--- Dataset excerpt ---
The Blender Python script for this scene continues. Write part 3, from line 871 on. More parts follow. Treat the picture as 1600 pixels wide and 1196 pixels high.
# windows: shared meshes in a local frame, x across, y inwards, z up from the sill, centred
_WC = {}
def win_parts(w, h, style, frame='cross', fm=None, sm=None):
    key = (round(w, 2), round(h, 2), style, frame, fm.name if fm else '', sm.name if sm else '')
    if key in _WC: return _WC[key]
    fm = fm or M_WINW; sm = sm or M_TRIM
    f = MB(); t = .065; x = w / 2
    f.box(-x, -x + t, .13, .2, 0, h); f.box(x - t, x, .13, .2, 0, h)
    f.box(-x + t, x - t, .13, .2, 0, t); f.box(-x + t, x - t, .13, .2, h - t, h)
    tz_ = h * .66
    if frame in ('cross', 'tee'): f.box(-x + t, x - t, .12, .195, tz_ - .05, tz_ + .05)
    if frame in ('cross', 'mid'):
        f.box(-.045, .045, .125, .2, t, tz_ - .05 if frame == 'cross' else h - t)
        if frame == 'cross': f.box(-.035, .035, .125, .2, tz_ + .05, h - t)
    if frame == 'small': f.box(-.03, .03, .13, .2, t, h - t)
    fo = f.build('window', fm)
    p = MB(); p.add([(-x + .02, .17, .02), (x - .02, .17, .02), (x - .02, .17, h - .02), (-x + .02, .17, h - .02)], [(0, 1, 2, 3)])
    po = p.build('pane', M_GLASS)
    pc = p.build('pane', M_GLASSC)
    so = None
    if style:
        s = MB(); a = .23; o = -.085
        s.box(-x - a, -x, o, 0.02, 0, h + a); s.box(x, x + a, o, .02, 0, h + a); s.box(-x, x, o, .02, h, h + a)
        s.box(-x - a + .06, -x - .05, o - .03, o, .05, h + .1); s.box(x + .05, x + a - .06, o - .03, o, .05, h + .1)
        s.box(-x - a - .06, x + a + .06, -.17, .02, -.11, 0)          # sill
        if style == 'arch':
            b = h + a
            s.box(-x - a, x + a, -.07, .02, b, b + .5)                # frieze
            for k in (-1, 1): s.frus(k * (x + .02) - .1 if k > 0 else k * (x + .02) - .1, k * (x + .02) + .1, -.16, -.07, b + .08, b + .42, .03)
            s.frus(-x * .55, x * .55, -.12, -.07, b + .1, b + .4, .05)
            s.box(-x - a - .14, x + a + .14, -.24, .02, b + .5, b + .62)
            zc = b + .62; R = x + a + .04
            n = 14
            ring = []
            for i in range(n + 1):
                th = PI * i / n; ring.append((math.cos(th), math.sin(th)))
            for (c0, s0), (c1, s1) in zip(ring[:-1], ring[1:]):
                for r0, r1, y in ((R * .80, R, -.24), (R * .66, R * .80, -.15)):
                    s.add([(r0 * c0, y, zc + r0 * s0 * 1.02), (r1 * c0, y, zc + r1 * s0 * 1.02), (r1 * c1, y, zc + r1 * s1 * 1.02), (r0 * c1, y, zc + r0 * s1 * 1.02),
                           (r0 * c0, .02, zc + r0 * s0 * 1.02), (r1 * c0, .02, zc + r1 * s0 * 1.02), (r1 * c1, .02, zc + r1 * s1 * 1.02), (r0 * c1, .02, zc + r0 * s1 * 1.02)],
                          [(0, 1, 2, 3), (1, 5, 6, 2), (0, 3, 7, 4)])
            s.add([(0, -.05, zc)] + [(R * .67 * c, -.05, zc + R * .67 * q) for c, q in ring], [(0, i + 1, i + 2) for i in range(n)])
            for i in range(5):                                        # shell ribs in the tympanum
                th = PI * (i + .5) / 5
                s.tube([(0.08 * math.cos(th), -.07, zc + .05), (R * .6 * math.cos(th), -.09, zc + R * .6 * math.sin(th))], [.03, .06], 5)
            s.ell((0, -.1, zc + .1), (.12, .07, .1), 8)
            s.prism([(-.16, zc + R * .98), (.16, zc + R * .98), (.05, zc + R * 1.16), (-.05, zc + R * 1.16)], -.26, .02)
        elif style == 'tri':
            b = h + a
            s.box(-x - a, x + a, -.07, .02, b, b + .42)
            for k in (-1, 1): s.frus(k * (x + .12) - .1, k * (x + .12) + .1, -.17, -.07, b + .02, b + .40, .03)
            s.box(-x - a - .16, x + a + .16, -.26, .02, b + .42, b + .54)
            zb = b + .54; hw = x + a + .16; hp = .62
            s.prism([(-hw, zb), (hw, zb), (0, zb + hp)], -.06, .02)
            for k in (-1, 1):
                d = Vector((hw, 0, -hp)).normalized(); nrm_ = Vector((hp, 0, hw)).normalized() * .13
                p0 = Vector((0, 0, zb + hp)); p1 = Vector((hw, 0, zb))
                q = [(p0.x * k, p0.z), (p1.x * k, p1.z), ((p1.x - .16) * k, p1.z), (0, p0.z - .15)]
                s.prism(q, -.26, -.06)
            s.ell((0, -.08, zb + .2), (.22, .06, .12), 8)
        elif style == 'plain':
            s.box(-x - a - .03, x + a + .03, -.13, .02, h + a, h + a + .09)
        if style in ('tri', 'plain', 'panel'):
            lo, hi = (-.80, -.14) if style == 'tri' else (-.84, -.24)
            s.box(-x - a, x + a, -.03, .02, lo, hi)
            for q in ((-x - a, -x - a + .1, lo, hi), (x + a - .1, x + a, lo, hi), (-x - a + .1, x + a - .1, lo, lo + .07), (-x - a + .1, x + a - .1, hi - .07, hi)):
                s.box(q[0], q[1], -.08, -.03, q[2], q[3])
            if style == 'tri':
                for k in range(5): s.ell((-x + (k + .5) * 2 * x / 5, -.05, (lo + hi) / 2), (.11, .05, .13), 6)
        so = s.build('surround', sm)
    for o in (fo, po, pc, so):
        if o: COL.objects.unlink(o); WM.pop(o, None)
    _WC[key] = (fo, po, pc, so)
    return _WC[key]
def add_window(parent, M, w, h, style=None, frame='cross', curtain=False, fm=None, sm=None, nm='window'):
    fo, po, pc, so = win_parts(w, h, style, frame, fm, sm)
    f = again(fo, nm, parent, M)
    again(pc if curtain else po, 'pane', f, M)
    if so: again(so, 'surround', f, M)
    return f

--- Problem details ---
Copy out the whole listing exactly.

--- Final answer ---
The Blender Python script for this scene continues. Write part 3, from line 871 on. More parts follow. Treat the picture as 1600 pixels wide and 1196 pixels high.
# windows: shared meshes in a local frame, x across, y inwards, z up from the sill, centred
_WC = {}
def win_parts(w, h, style, frame='cross', fm=None, sm=None):
    key = (round(w, 2), round(h, 2), style, frame, fm.name if fm else '', sm.name if sm else '')
    if key in _WC: return _WC[key]
    fm = fm or M_WINW; sm = sm or M_TRIM
    f = MB(); t = .065; x = w / 2
    f.box(-x, -x + t, .13, .2, 0, h); f.box(x - t, x, .13, .2, 0, h)
    f.box(-x + t, x - t, .13, .2, 0, t); f.box(-x + t, x - t, .13, .2, h - t, h)
    tz_ = h * .66
    if frame in ('cross', 'tee'): f.box(-x + t, x - t, .12, .195, tz_ - .05, tz_ + .05)
    if frame in ('cross', 'mid'):
        f.box(-.045, .045, .125, .2, t, tz_ - .05 if frame == 'cross' else h - t)
        if frame == 'cross': f.box(-.035, .035, .125, .2, tz_ + .05, h - t)
    if frame == 'small': f.box(-.03, .03, .13, .2, t, h - t)
    fo = f.build('window', fm)
    p = MB(); p.add([(-x + .02, .17, .02), (x - .02, .17, .02), (x - .02, .17, h - .02), (-x + .02, .17, h - .02)], [(0, 1, 2, 3)])
    po = p.build('pane', M_GLASS)
    pc = p.build('pane', M_GLASSC)
    so = None
    if style:
        s = MB(); a = .23; o = -.085
        s.box(-x - a, -x, o, 0.02, 0, h + a); s.box(x, x + a, o, .02, 0, h + a); s.box(-x, x, o, .02, h, h + a)
        s.box(-x - a + .06, -x - .05, o - .03, o, .05, h + .1); s.box(x + .05, x + a - .06, o - .03, o, .05, h + .1)
        s.box(-x - a - .06, x + a + .06, -.17, .02, -.11, 0)          # sill
        if style == 'arch':
            b = h + a
            s.box(-x - a, x + a, -.07, .02, b, b + .5)                # frieze
            for k in (-1, 1): s.frus(k * (x + .02) - .1 if k > 0 else k * (x + .02) - .1, k * (x + .02) + .1, -.16, -.07, b + .08, b + .42, .03)
            s.frus(-x * .55, x * .55, -.12, -.07, b + .1, b + .4, .05)
            s.box(-x - a - .14, x + a + .14, -.24, .02, b + .5, b + .62)
            zc = b + .62; R = x + a + .04
            n = 14
            ring = []
            for i in range(n + 1):
                th = PI * i / n; ring.append((math.cos(th), math.sin(th)))
            for (c0, s0), (c1, s1) in zip(ring[:-1], ring[1:]):
                for r0, r1, y in ((R * .80, R, -.24), (R * .66, R * .80, -.15)):
                    s.add([(r0 * c0, y, zc + r0 * s0 * 1.02), (r1 * c0, y, zc + r1 * s0 * 1.02), (r1 * c1, y, zc + r1 * s1 * 1.02), (r0 * c1, y, zc + r0 * s1 * 1.02),
                           (r0 * c0, .02, zc + r0 * s0 * 1.02), (r1 * c0, .02, zc + r1 * s0 * 1.02), (r1 * c1, .02, zc + r1 * s1 * 1.02), (r0 * c1, .02, zc + r0 * s1 * 1.02)],
                          [(0, 1, 2, 3), (1, 5, 6, 2), (0, 3, 7, 4)])
            s.add([(0, -.05, zc)] + [(R * .67 * c, -.05, zc + R * .67 * q) for c, q in ring], [(0, i + 1, i + 2) for i in range(n)])
            for i in range(5):                                        # shell ribs in the tympanum
                th = PI * (i + .5) / 5
                s.tube([(0.08 * math.cos(th), -.07, zc + .05), (R * .6 * math.cos(th), -.09, zc + R * .6 * math.sin(th))], [.03, .06], 5)
            s.ell((0, -.1, zc + .1), (.12, .07, .1), 8)
            s.prism([(-.16, zc + R * .98), (.16, zc + R * .98), (.05, zc + R * 1.16), (-.05, zc + R * 1.16)], -.26, .02)
        elif style == 'tri':
            b = h + a
            s.box(-x - a, x + a, -.07, .02, b, b + .42)
            for k in (-1, 1): s.frus(k * (x + .12) - .1, k * (x + .12) + .1, -.17, -.07, b + .02, b + .40, .03)
            s.box(-x - a - .16, x + a + .16, -.26, .02, b + .42, b + .54)
            zb = b + .54; hw = x + a + .16; hp = .62
            s.prism([(-hw, zb), (hw, zb), (0, zb + hp)], -.06, .02)
            for k in (-1, 1):
                d = Vector((hw, 0, -hp)).normalized(); nrm_ = Vector((hp, 0, hw)).normalized() * .13
                p0 = Vector((0, 0, zb + hp)); p1 = Vector((hw, 0, zb))
                q = [(p0.x * k, p0.z), (p1.x * k, p1.z), ((p1.x - .16) * k, p1.z), (0, p0.z - .15)]
                s.prism(q, -.26, -.06)
            s.ell((0, -.08, zb + .2), (.22, .06, .12), 8)
        elif style == 'plain':
            s.box(-x - a - .03, x + a + .03, -.13, .02, h + a, h + a + .09)
        if style in ('tri', 'plain', 'panel'):
            lo, hi = (-.80, -.14) if style == 'tri' else (-.84, -.24)
            s.box(-x - a, x + a, -.03, .02, lo, hi)
            for q in ((-x - a, -x - a + .1, lo, hi), (x + a - .1, x + a, lo, hi), (-x - a + .1, x + a - .1, lo, lo + .07), (-x - a + .1, x + a - .1, hi - .07, hi)):
                s.box(q[0], q[1], -.08, -.03, q[2], q[3])
            if style == 'tri':
                for k in range(5): s.ell((-x + (k + .5) * 2 * x / 5, -.05, (lo + hi) / 2), (.11, .05, .13), 6)
        so = s.build('surround', sm)
    for o in (fo, po, pc, so):
        if o: COL.objects.unlink(o); WM.pop(o, None)
    _WC[key] = (fo, po, pc, so)
    return _WC[key]
def add_window(parent, M, w, h, style=None, frame='cross', curtain=False, fm=None, sm=None, nm='window'):
    fo, po, pc, so = win_parts(w, h, style, frame, fm, sm)
    f = again(fo, nm, parent, M)
    again(pc if curtain else po, 'pane', f, M)
    if so: again(so, 'surround', f, M)
    return f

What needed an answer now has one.